Reading this thread is like the collective echo chamber of thoughts in my head. I'm 38, and I've been messing with this stuff for over 20 years, I may even be one of the first if not the first PC compatible collectors around.
On the subject of quitting, I'll never quit. I've quit twice already, both times I just ended up buying up more stuff again. I will be purging again soon, but this is more because I feel like I've found my "home" of sorts. As I get older, the less I want to spend time putzing around with irritating old commercial O/Ses that only still half-work, and spending money fixing up old hardware just to accumulate it and sell it off later. I started getting into laptops more recently (wihtin the last 3 years) because I'm kind of sick of having to dedicate an entire room to the things I enjoy doing. I kind of enjoy being able to drag my NEC Versas all over the house and just kick around playing games in FreeDOS till the cows come home. It's turning more and more into me using FreeDOS and an NEC Versa rather than that big wall lineup of XT and AT desktop machines I used to want. I'm still keeping one or two of those though.
Anything for Windows 95 or later I've found runs perfectly on my Linux boxes. So now I can play The Sims on my old T61, and surf the web, and post on Vogons, and it's like running a modern laptop. I can do the same with the i5 desktop I have, or my other machine. TO me, those games really don't have a specific "feel" on hardware that varies or changes much from a modern machine. I've been trying out ALL of my old favorites on LInux using Wine and I'm finding that's fine for me.
One post on the first page mentions hatred for modern things. Honestly, I harbor the same. And that's kind of how this all got started in the first place. When I got into computers in the late 1990's, a new PC was a $1500 investment that became "obsolete" in 3 years even though knowing what I know now, almost NONE of those machines at the time between the years of 1991 and 1998 were anywhere even near obsolete. And it just seems to me the industry just keeps creating biggear "bear traps" for the mainstream (DRM, DLC, Cloud-Based-Tethered SAAS, required HTTPS, TLS 3.0) these sorts of things tend to put me off of wanting to use a modern computer for much more than things that make it convenient. If I had my own personal choice, I'd use FreeDOS as my main daily driver O/S - something I really thing advocates of the open source DOS clone should look at. I mucho prefer my old gray lapwarmers and beige beasts. rather than proceed to make you feel stupid for some horribly implimented process change in the name of what's hot right now, they do what I tell them to, you're rewarded for it. It's like driving an old stick shift car - which I also prefer.

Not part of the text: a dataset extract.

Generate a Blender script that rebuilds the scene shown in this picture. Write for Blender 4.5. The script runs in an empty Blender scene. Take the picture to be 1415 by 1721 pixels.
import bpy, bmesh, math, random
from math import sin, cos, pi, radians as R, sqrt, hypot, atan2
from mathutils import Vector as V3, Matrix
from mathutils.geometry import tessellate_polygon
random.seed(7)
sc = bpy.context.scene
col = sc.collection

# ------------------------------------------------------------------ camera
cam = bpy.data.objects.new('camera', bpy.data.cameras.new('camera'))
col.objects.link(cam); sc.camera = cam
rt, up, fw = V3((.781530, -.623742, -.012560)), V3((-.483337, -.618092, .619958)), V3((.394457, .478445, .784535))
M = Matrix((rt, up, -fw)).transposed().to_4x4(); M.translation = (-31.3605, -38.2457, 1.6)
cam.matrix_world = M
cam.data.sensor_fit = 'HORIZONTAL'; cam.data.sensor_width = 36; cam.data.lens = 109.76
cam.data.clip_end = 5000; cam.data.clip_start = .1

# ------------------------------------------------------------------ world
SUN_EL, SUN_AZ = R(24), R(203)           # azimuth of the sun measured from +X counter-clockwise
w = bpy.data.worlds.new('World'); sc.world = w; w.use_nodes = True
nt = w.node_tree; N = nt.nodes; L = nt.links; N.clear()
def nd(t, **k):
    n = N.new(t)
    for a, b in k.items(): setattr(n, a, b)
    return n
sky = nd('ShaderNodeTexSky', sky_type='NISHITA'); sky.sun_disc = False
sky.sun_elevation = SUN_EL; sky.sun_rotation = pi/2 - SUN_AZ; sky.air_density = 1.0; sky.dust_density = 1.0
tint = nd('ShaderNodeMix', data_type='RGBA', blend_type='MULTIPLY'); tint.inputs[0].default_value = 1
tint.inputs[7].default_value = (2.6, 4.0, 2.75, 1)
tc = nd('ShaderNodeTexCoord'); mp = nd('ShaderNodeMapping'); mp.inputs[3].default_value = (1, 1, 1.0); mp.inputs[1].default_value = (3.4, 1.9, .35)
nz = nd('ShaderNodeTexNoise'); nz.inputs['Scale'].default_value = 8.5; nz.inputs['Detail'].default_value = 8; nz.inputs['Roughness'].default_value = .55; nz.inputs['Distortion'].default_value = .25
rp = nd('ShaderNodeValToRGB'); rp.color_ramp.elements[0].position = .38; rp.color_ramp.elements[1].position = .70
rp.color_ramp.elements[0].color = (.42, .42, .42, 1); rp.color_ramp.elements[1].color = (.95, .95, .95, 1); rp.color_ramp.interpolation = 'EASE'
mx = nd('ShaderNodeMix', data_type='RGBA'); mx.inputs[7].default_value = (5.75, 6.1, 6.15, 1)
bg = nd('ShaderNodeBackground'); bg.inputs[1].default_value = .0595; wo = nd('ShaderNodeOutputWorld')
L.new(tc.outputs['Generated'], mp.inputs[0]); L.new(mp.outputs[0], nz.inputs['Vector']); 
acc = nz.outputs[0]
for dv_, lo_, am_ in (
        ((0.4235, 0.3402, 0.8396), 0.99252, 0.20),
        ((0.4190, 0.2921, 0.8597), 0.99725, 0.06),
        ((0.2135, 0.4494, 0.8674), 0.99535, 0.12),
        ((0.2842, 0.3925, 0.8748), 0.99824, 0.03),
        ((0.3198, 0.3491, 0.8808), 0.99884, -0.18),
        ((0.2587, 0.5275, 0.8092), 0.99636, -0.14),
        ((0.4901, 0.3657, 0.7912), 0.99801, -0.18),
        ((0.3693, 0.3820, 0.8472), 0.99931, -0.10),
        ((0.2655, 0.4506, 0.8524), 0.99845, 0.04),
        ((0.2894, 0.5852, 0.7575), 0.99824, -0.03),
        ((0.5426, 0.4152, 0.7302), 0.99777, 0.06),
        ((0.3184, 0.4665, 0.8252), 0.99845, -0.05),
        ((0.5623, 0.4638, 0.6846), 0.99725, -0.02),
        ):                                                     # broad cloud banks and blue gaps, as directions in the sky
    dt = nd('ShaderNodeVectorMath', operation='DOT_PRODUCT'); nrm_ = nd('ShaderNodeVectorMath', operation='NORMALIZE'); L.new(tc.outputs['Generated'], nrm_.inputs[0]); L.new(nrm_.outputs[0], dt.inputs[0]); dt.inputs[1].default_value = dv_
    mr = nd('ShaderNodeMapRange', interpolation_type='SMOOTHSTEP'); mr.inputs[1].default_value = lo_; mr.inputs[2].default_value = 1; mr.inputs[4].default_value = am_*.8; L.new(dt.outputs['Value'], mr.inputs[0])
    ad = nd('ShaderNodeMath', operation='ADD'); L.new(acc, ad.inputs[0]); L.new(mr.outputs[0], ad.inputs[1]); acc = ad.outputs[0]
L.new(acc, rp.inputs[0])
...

And it seems a lot of us here have a ton of hobbies, I myself do as well. I'm pretty much chastised behind my back by friends and family members for owning 12 computes, 28 guitars, 2 CRT TVs, 5 old game consoles, as rasperri pi, and a Plex Media Server, and a "Vintage" truck..... and then proceed to go out during the summer and work on my truck and building more guitars, basses, and pedals, and walking around town and driving around off-road, rather than waste my time on the couch watching awful movies on the Dumb Panel that make me want to throttle the Gen Y and younger characters on the show because they're so bloody annoying.
That said, collecting is not as exicting as it used to be. IT was more fun in the 2000's when it was uncharted territory and nobody liked this old stuff anymore, and there were so many mysteries. I never thought I'd see the day I'd see computers I sold 10-20 years ago on evilbay. I swear I ran into my old DEC 486 a couple weeks ago, may have run into my Compaq Deskpro 386 at one point, and I think my AT&T Safari laptop - the one that lead me to buying NEC Versas no less - may have found its way on there just a month ago......I almost bought it, but figured I've already invested so much into the NEC ecosystem there's just no point. I think in the end it's going to be my Tandy or my 286, and then a pile of Versas, and then my one 486 Desktop which I'm even on the fence about at times.
My idea of a good time? A versa on the desk, a Jag-Stang in my lap, Vice Grip Garage or BIthead1000 on the CRT, and maybe an hour or two in the desert doing not-even-ameteur offroading and getting airborne in a 30 year old Ford Explorer.